## WORK TO DO
Each line containing the word "picture" needs to be copied.

## SUPPLIED MATERIAL
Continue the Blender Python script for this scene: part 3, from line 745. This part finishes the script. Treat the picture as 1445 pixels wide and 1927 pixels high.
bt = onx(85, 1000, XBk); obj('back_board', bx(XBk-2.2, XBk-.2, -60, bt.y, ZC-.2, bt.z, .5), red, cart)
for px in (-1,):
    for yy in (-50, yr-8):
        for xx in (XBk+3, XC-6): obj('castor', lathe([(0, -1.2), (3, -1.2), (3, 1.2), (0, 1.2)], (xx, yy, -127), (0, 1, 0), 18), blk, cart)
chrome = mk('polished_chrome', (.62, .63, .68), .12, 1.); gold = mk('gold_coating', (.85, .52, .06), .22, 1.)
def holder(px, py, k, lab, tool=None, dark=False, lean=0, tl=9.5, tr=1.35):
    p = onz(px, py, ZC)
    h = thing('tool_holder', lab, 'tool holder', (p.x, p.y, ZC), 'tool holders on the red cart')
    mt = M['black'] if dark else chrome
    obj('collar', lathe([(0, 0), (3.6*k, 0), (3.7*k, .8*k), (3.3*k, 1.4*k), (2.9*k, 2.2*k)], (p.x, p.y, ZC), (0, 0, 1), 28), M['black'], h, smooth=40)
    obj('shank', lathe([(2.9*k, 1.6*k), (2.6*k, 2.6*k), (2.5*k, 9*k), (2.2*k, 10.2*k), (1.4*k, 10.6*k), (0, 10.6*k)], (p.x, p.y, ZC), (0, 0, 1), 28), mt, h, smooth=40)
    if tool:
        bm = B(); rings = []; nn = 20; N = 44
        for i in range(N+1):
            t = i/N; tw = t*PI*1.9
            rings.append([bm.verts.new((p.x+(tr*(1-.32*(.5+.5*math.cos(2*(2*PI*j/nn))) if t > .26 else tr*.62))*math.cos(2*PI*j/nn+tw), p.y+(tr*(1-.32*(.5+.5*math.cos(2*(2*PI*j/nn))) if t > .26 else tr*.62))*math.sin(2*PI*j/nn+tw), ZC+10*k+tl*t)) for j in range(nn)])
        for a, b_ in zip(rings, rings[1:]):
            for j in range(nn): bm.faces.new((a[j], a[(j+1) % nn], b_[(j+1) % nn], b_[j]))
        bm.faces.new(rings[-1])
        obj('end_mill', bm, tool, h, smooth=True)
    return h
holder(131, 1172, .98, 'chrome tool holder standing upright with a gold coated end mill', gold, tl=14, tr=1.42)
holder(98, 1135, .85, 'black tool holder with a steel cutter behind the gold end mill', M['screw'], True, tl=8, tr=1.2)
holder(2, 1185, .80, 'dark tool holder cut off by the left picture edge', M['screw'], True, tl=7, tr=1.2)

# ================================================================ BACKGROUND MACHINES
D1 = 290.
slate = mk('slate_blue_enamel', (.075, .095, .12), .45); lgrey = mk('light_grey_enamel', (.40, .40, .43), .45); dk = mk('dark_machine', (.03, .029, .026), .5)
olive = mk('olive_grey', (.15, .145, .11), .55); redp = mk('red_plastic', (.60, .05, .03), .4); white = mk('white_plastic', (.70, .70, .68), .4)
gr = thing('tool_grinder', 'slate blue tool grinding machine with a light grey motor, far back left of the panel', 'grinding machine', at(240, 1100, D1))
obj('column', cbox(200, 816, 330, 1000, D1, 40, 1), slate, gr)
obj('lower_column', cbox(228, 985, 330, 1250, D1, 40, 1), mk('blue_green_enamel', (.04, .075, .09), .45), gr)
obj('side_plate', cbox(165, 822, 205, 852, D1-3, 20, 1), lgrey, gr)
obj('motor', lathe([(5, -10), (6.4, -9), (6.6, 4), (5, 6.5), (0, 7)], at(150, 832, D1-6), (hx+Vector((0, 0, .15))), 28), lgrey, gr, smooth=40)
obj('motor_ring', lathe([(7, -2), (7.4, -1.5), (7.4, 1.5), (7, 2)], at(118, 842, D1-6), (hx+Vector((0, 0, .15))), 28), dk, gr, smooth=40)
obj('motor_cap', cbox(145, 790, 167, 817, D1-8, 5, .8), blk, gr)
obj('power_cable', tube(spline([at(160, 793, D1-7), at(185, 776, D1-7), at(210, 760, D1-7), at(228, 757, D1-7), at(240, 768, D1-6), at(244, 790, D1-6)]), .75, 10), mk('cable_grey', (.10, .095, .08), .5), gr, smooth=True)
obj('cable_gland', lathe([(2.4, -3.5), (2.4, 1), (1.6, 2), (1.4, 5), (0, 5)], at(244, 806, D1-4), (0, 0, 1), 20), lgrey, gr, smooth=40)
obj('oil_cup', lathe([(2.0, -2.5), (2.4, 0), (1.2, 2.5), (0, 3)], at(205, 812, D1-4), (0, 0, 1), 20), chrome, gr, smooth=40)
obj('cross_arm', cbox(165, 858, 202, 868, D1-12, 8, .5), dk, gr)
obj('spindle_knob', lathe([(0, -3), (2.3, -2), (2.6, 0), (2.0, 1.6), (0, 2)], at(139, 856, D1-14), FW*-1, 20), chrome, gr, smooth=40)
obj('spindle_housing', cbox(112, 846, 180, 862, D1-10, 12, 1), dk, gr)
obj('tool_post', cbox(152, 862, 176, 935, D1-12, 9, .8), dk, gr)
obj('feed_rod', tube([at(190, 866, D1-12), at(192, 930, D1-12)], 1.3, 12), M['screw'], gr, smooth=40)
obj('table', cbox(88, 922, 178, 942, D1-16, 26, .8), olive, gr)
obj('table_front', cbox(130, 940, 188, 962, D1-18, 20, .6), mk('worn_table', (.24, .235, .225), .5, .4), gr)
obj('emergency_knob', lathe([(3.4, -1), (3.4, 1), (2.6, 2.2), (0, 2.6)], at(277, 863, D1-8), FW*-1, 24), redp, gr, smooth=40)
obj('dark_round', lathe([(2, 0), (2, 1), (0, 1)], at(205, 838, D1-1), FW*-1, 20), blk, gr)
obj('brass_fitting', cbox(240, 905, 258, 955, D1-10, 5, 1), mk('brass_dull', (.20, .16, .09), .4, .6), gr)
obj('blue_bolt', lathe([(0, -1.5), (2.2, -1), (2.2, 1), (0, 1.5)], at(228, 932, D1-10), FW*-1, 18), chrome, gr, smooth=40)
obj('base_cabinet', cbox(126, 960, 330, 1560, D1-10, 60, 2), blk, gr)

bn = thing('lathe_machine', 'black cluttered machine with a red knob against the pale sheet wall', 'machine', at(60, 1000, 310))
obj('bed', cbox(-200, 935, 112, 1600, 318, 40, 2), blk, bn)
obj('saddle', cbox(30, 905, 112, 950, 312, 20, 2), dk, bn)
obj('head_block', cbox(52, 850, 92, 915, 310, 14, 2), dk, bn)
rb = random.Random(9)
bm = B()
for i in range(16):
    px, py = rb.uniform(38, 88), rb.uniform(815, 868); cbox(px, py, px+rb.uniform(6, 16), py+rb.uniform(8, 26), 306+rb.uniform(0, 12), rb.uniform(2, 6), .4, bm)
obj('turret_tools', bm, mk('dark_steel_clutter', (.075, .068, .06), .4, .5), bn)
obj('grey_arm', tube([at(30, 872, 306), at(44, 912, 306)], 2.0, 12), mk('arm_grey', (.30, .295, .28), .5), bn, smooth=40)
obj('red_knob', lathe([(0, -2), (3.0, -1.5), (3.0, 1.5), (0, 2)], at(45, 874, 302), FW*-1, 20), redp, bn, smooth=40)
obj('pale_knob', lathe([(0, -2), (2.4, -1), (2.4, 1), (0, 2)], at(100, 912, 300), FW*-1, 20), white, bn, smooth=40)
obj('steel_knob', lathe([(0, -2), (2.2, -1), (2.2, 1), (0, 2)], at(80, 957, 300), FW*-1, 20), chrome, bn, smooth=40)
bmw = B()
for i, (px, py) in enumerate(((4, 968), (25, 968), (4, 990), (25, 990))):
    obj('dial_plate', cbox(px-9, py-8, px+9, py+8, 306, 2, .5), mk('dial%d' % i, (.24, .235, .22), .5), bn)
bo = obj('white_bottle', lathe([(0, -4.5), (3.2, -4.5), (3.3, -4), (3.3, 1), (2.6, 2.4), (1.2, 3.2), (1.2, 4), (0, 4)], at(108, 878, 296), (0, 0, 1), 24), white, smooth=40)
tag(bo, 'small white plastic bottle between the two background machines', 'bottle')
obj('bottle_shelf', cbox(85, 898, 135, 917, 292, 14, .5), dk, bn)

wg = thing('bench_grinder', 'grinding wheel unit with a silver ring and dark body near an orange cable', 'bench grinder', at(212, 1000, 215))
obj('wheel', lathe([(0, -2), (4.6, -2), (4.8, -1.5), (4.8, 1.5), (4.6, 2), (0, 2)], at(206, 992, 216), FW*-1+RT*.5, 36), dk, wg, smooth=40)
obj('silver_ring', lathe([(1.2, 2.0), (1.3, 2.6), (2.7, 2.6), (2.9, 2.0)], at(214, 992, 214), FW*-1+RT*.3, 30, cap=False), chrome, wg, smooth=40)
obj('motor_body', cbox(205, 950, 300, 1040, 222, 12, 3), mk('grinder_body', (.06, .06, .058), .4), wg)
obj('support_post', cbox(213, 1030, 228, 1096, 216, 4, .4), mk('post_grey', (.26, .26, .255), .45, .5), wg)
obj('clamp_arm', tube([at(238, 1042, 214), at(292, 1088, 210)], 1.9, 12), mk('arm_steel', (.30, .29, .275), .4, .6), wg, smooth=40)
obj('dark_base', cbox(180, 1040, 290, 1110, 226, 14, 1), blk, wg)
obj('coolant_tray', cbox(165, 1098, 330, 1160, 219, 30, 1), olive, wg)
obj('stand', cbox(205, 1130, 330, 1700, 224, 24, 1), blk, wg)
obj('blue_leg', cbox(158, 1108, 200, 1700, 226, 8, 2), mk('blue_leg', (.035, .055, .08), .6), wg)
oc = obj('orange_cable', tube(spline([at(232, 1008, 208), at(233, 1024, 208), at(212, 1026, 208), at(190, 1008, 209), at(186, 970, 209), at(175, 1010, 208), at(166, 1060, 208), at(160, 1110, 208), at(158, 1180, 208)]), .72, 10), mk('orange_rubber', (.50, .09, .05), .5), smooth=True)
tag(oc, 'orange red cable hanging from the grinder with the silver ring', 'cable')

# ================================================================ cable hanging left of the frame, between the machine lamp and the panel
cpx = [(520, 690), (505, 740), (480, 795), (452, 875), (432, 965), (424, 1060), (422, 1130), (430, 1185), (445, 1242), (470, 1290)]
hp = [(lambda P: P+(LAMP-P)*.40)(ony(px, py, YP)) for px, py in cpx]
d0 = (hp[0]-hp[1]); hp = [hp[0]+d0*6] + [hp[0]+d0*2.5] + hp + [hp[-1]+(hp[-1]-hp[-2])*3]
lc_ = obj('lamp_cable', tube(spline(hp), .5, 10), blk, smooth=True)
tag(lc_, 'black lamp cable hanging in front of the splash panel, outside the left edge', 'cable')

## THE ANSWER
Continue the Blender Python script for this scene: part 3, from line 745. This part finishes the script. Treat the picture as 1445 pixels wide and 1927 pixels high.
holder(2, 1185, .80, 'dark tool holder cut off by the left picture edge', M['screw'], True, tl=7, tr=1.2)